SET TASK
Write out, exactly as given, every line from the one holding "800 pixels high." to the one holding "return link(o, parent)", including both.

WORKING DATA
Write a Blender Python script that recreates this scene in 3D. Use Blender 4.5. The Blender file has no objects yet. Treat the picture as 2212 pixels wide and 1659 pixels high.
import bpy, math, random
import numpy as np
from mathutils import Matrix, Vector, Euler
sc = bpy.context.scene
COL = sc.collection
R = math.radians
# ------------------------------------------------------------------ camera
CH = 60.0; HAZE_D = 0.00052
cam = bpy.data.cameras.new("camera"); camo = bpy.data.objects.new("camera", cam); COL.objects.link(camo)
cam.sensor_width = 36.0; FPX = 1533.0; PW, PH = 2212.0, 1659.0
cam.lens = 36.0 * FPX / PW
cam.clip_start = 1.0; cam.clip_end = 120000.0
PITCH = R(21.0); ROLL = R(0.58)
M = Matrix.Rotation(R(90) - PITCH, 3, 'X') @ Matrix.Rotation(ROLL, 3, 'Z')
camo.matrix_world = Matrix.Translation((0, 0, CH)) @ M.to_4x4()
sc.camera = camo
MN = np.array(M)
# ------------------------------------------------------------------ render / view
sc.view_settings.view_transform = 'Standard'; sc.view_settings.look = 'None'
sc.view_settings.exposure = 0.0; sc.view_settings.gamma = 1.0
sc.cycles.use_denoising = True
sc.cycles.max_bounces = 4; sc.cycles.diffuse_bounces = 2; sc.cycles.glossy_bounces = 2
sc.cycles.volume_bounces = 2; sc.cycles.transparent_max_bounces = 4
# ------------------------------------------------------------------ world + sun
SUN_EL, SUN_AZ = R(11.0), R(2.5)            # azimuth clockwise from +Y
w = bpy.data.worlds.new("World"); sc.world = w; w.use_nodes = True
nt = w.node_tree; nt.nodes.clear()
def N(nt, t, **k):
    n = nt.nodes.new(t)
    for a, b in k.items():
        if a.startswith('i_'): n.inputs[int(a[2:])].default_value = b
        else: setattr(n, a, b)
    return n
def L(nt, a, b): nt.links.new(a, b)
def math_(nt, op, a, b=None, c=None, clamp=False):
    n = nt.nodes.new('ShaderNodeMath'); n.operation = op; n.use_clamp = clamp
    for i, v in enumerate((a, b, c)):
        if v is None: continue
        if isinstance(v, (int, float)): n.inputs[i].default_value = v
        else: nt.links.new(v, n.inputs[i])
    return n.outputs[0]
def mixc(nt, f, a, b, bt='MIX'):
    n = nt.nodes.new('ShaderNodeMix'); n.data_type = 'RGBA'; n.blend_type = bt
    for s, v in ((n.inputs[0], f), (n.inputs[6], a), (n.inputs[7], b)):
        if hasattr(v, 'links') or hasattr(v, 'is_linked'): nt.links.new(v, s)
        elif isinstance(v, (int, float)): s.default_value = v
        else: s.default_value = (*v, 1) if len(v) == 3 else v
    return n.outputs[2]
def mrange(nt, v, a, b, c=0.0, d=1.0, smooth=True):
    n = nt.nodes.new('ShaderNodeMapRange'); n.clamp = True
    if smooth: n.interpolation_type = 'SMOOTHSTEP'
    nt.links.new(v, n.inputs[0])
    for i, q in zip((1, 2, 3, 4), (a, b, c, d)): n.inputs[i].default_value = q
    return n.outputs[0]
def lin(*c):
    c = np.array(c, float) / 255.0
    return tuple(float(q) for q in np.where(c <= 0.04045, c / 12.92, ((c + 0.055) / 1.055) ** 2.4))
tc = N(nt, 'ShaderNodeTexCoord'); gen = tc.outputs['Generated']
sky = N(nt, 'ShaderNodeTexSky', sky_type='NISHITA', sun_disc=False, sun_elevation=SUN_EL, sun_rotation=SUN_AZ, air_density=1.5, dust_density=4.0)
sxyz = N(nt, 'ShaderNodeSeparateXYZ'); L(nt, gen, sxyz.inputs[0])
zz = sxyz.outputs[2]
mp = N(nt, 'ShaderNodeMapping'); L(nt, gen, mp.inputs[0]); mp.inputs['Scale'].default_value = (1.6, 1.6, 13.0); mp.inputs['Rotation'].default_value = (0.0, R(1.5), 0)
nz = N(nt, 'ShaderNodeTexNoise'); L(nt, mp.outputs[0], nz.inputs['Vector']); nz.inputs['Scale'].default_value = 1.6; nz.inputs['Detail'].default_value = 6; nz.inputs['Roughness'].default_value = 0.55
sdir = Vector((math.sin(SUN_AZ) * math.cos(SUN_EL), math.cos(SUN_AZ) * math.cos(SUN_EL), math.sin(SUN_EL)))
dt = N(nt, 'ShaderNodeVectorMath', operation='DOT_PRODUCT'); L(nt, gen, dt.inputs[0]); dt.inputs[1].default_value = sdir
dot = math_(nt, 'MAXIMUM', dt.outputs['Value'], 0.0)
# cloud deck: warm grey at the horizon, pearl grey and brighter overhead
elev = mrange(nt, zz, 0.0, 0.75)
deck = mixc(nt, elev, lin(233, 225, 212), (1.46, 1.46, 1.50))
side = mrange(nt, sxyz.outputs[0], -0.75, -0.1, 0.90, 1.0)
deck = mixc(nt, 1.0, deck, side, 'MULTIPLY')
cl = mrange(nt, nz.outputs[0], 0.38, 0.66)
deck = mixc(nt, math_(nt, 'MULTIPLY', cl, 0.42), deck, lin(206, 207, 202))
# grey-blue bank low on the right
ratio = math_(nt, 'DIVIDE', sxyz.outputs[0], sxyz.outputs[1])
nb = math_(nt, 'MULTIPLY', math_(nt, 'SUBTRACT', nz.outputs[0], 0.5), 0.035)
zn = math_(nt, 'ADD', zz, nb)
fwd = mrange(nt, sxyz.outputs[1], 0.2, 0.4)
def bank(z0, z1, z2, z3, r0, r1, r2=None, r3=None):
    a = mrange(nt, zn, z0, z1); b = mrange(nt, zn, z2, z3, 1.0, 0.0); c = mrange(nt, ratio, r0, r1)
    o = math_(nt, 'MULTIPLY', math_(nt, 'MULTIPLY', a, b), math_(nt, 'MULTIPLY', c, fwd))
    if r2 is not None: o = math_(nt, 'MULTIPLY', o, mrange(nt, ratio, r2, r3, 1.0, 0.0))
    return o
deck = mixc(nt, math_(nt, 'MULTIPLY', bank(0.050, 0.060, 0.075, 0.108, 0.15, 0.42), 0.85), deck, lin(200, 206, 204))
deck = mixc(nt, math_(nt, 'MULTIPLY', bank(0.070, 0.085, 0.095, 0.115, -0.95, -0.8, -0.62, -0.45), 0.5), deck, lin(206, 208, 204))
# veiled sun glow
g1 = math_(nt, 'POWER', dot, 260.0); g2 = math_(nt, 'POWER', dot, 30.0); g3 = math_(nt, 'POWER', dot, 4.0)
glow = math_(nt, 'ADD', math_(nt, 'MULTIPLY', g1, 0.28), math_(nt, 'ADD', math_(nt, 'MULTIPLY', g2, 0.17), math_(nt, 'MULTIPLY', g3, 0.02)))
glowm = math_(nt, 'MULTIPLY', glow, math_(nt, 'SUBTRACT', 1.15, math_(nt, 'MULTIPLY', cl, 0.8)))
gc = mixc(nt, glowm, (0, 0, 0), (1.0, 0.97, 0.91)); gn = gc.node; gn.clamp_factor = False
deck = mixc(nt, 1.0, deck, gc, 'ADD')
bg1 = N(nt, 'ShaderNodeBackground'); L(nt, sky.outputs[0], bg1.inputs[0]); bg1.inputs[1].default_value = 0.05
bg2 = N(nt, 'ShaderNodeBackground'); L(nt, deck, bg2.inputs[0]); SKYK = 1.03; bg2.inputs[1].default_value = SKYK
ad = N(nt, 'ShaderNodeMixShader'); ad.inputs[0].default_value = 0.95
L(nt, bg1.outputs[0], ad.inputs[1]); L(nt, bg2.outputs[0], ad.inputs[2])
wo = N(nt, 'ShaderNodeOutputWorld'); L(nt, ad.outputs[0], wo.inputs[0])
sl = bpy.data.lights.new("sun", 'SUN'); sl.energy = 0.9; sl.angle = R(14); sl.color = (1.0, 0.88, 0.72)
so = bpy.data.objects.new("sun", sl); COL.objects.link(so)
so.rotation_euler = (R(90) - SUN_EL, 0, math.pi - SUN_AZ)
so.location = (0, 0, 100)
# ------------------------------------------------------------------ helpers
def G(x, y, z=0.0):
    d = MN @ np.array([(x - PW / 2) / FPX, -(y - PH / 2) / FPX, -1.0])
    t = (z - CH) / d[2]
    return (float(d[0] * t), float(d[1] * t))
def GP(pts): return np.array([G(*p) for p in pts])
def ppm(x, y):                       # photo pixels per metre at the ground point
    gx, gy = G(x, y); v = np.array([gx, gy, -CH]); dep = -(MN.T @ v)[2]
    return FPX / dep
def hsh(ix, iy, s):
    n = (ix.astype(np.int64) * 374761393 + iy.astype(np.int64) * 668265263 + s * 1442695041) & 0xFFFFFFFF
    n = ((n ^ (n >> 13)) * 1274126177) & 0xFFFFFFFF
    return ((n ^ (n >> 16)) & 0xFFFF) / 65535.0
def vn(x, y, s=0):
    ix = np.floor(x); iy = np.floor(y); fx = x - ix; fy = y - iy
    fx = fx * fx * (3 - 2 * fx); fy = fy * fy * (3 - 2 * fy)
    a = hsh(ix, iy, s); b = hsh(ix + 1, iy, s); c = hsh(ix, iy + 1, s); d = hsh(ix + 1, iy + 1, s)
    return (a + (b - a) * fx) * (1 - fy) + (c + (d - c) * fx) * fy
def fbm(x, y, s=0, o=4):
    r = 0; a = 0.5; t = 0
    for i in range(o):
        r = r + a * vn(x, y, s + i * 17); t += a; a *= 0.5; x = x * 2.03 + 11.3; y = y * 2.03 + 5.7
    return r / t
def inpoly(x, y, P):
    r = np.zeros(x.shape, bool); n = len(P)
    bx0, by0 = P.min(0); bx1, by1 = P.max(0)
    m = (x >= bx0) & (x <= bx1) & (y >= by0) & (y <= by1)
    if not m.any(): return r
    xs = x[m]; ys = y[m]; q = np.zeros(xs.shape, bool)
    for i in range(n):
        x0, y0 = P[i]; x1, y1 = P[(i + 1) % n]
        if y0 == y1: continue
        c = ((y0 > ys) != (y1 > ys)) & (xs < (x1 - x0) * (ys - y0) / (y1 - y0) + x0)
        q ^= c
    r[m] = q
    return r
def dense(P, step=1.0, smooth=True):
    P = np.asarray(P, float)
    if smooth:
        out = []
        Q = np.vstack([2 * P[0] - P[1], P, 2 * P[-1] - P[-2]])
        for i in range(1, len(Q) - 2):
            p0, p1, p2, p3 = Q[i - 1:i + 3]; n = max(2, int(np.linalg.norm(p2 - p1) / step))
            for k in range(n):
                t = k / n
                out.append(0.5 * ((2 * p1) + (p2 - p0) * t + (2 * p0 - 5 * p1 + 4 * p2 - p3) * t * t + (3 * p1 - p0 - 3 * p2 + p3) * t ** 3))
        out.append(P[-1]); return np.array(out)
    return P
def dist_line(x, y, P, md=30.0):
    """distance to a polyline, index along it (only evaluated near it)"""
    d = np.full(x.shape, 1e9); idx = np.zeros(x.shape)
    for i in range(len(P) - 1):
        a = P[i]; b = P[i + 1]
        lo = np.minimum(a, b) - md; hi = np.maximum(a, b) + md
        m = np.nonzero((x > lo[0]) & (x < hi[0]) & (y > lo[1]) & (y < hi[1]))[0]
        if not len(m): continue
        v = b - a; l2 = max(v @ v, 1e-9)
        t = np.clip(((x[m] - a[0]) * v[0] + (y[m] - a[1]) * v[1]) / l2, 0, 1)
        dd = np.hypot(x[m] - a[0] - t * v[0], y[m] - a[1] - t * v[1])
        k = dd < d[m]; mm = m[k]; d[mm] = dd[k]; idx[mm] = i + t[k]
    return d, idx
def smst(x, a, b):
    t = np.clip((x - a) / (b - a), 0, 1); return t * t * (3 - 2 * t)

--

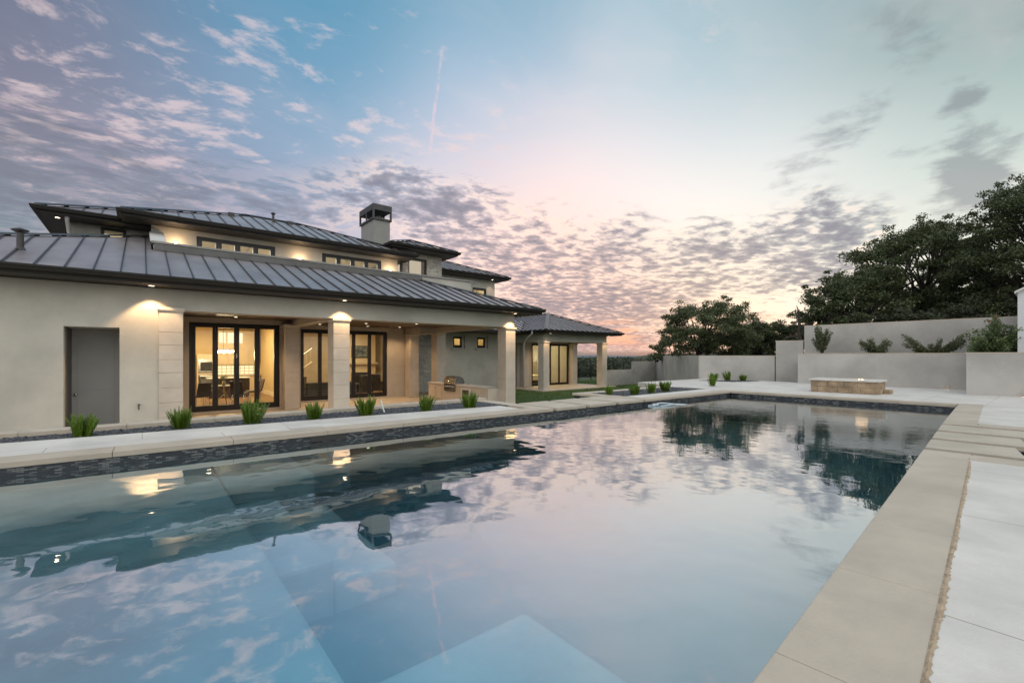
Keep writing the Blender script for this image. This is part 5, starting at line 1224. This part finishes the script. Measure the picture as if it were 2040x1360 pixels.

--

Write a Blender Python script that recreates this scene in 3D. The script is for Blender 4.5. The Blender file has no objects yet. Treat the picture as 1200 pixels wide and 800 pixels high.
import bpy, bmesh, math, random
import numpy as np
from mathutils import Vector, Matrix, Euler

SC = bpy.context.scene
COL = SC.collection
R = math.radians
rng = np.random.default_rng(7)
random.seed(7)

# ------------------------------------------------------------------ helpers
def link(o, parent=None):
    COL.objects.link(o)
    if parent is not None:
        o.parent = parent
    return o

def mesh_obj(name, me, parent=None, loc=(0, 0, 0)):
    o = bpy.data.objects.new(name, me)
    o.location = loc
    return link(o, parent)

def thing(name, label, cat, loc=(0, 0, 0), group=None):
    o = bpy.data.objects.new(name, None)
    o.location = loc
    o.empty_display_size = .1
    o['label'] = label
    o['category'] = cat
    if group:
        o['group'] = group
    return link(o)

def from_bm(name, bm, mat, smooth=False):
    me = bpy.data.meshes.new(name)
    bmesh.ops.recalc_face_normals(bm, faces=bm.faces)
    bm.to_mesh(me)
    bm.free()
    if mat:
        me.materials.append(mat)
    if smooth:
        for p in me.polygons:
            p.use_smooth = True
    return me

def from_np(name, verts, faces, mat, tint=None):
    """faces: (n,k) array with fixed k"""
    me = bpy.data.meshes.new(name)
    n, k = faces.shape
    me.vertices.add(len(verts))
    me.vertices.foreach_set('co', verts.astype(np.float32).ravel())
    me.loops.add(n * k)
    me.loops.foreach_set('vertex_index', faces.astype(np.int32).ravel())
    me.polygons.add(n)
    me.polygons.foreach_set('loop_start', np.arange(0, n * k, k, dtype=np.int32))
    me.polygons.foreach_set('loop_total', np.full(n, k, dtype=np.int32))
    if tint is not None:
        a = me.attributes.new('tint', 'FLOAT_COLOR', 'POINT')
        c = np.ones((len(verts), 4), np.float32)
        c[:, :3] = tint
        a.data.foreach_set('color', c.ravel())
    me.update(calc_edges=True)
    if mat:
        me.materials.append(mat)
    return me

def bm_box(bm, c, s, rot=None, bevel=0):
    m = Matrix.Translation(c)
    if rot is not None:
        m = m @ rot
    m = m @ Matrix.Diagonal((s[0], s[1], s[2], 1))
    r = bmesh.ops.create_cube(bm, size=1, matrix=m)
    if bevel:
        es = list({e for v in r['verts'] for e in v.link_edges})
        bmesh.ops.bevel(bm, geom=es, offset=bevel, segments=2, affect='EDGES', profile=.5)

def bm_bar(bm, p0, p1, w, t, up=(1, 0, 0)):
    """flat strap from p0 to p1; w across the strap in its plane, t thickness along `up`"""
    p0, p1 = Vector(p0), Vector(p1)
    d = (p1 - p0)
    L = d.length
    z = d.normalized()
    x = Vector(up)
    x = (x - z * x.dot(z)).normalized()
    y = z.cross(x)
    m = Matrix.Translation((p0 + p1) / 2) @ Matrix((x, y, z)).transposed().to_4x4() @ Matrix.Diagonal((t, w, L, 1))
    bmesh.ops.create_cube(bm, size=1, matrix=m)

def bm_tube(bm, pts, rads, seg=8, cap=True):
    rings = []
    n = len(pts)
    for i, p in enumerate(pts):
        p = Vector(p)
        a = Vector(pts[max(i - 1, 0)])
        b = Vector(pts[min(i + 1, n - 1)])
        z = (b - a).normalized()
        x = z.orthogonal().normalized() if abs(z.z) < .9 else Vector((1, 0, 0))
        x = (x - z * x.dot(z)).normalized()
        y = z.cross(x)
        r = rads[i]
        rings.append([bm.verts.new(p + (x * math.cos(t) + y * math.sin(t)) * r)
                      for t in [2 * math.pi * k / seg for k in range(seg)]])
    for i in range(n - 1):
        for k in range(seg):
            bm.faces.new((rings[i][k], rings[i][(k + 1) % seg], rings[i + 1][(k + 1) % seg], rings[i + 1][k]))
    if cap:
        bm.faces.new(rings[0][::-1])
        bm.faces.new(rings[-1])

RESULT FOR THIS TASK
Write a Blender Python script that recreates this scene in 3D. The script is for Blender 4.5. The Blender file has no objects yet. Treat the picture as 1200 pixels wide and 800 pixels high.
import bpy, bmesh, math, random
import numpy as np
from mathutils import Vector, Matrix, Euler

SC = bpy.context.scene
COL = SC.collection
R = math.radians
rng = np.random.default_rng(7)
random.seed(7)

# ------------------------------------------------------------------ helpers
def link(o, parent=None):
    COL.objects.link(o)
    if parent is not None:
        o.parent = parent
    return o

def mesh_obj(name, me, parent=None, loc=(0, 0, 0)):
    o = bpy.data.objects.new(name, me)
    o.location = loc
    return link(o, parent)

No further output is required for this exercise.